Thursday, February 10, 2005

Yulia gets to Work

Unraveling years of corruption and oligarchy is a big job, but Tymoshenko has added motivation:

The process is being driven by the country's new Prime Minister, Julia Tymoshenko, who suffered at the hands of the old regime when she spent more than a month in jail on what she says were trumped-up embezzlement charges.

So, with that little thorn in her backside, she's rolling up her sleeves and getting to work:

Firstly, one of Mrs Tymoshenko's first acts as Prime Minister was to begin the reversal of the 2004 privatisation of Krivorozhtal, Ukraine's biggest steel producer. The company employs 52,000 people, and has pre-tax profit of about $300m (£161m).

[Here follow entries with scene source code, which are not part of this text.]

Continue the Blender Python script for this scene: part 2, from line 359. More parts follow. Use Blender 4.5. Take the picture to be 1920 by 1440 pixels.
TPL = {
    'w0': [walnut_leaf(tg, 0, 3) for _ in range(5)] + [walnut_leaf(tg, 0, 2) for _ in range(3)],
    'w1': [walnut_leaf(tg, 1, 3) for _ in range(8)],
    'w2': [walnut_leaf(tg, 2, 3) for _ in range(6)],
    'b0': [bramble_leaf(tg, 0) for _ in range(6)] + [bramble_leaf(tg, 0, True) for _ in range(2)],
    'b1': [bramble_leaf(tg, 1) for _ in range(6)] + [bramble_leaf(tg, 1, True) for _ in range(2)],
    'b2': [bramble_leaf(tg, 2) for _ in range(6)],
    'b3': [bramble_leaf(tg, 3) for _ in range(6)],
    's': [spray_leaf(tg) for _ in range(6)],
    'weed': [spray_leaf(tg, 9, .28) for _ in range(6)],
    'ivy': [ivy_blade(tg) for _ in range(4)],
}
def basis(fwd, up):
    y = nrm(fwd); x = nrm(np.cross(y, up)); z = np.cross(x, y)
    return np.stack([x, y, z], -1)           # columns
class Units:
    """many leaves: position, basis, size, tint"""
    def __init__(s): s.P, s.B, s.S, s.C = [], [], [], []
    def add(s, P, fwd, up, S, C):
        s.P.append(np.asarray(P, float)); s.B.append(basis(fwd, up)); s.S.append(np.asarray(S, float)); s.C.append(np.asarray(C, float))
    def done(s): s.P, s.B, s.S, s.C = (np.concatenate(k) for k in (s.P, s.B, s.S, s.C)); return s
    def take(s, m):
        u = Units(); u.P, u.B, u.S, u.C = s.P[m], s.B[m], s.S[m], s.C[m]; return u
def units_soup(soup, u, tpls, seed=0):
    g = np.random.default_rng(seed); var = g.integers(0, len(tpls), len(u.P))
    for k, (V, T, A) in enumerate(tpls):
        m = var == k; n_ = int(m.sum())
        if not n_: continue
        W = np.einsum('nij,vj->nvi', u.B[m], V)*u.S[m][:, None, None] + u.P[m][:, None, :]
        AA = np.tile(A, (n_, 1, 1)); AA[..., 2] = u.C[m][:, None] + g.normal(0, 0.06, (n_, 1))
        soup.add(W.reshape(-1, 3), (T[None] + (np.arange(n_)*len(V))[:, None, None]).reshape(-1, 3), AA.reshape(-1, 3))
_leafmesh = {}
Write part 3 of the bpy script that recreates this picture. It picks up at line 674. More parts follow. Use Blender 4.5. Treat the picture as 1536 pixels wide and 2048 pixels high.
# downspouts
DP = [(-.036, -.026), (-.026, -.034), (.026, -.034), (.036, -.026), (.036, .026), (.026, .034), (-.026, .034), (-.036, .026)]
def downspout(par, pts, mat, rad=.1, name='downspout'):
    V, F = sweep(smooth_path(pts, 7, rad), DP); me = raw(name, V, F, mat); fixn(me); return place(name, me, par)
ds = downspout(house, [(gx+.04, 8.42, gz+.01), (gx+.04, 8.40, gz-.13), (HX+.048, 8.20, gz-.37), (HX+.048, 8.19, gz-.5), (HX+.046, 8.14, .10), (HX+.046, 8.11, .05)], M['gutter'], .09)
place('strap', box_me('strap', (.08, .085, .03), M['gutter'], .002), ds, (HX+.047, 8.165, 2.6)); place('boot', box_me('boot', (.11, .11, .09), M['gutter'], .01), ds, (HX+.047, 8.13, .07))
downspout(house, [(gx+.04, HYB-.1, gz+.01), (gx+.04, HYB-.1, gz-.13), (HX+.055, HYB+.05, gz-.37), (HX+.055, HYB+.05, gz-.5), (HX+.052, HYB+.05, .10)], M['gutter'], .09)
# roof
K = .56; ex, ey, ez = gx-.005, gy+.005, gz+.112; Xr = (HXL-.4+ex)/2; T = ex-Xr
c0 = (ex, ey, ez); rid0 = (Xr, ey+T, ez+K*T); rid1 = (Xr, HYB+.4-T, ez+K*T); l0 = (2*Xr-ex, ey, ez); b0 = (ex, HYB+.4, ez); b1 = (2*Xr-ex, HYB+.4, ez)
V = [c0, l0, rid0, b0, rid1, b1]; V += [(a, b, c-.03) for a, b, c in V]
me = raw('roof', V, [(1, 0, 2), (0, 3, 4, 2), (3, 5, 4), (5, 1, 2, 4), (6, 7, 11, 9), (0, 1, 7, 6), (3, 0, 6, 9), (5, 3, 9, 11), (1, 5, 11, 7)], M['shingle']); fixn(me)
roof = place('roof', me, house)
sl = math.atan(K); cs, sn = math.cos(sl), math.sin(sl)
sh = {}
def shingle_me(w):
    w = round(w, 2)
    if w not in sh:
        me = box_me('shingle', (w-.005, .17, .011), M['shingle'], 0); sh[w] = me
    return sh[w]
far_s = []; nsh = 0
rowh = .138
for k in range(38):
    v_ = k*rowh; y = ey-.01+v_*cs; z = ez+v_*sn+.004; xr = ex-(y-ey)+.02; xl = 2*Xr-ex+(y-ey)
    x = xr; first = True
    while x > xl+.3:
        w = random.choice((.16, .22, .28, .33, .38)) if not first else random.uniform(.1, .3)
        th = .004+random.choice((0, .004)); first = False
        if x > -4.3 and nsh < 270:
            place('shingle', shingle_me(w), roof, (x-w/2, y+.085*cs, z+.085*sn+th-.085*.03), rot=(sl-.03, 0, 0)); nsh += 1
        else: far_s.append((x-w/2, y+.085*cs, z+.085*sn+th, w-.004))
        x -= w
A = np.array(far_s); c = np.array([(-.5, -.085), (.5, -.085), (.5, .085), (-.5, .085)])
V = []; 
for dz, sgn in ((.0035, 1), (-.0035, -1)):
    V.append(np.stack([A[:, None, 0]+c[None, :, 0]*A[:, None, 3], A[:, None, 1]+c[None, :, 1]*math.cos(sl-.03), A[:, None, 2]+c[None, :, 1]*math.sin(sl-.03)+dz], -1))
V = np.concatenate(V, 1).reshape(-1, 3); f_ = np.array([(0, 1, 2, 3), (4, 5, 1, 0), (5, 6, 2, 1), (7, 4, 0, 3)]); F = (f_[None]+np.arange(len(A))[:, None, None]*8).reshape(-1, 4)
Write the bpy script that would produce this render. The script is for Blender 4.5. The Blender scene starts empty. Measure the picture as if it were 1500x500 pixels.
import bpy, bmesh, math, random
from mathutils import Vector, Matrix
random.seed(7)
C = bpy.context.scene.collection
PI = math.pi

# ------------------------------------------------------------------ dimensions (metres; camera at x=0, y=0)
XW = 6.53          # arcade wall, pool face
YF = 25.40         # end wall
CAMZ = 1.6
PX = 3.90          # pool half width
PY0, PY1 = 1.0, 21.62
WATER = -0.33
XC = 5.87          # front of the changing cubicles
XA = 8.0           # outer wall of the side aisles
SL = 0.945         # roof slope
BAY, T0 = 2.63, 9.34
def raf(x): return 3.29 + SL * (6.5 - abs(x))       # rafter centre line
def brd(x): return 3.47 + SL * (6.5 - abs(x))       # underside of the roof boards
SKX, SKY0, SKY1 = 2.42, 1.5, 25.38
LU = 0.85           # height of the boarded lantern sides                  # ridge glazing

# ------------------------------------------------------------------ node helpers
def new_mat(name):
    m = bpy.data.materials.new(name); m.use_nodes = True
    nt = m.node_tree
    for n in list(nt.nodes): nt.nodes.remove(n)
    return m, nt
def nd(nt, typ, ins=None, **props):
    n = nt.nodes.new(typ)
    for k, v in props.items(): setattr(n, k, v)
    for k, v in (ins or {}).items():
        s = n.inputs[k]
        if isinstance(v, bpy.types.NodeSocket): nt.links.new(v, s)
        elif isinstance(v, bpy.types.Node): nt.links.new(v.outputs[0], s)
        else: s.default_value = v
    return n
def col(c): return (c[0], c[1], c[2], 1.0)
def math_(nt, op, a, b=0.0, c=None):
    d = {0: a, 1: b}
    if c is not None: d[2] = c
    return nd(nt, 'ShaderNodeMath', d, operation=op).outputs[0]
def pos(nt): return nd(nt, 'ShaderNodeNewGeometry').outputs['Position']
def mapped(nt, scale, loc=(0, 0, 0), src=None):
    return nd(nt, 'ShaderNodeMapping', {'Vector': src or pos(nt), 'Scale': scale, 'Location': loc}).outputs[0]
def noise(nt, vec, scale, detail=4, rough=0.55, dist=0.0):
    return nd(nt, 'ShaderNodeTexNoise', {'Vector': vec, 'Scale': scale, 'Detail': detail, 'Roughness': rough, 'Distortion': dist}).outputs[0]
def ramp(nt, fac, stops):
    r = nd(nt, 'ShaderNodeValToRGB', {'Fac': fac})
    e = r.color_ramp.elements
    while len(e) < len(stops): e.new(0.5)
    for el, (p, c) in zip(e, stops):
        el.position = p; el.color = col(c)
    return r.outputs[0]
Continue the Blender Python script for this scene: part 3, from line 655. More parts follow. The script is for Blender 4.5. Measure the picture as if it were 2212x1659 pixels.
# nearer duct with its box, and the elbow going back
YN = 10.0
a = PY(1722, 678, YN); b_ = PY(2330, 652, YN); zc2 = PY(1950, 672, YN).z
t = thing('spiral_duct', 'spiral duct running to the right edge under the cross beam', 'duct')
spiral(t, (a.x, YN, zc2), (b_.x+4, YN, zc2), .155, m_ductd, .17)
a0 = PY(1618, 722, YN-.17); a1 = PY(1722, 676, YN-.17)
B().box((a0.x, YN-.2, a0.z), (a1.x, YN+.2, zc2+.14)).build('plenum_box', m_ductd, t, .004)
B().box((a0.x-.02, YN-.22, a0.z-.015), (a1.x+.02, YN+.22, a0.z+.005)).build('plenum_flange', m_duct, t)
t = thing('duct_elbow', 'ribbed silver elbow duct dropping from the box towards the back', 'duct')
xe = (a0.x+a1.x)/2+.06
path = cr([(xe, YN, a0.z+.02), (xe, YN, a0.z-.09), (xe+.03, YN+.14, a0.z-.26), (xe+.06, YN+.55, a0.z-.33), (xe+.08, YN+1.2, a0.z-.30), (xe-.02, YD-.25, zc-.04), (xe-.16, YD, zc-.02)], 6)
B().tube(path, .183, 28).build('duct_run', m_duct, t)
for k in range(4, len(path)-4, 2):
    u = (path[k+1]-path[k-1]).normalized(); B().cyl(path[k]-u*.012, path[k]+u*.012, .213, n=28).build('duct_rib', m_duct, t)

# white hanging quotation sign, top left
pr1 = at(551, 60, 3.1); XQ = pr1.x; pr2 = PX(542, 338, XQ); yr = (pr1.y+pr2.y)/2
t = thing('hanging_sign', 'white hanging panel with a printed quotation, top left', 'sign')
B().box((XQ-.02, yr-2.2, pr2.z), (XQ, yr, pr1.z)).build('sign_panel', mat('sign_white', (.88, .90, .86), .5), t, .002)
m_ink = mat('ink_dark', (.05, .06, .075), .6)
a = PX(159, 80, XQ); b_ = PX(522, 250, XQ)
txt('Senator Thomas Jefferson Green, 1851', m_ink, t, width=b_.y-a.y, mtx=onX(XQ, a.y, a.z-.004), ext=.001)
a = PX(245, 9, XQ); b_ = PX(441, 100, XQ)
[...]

The move, announced at the administration's first cabinet meeting last Saturday, strikes right at the heart of the Kuchma clan. The company is co-owned by Viktor Pinchuk, an MP who is also Mr Kuchma's son-in-law, and by Rinat Akhmetov, Ukraine's richest man, who bankrolled the election campaign of Mr Yushchenko's defeated presidential opponent, Viktor Yanukovych.

Its sale last year took place amid accusations of corruption and nepotism.

The deal was pushed through by Mr Kuchma in the face of vocal opposition. The tough auction rules set out by Ukraine's state property fund meant that foreign bidders, of whom there were many, were barred from bidding.

Mr Kuchma's son-in-law and others snapped up Krivorozhtal for what was regarded as a ludicrously low price of around $800m; a US-UK consortium had offered $1.5bn.


And so, for the first time in my life, I am in favor of nationalization. In the jubilation over the Orange Revolution, and the promise of reform that it brings is lost the fact that the leader of the revolution is an economist by trade. He appears to understand the role that foreign investment and trade can play in creating wealth for a nation. Until this point, whether it be through faulty ideology, irrational fear, or strictly corruption, no CIS country has really opened itself to the market, and allowed the brilliance and resources of it's people to create the kind of economic growth and world status that by all rights should be theirs.

By nationalizing these politically held (stolen?) entities and reselling them on the open market, Ukraine makes a tremendous step in that direction.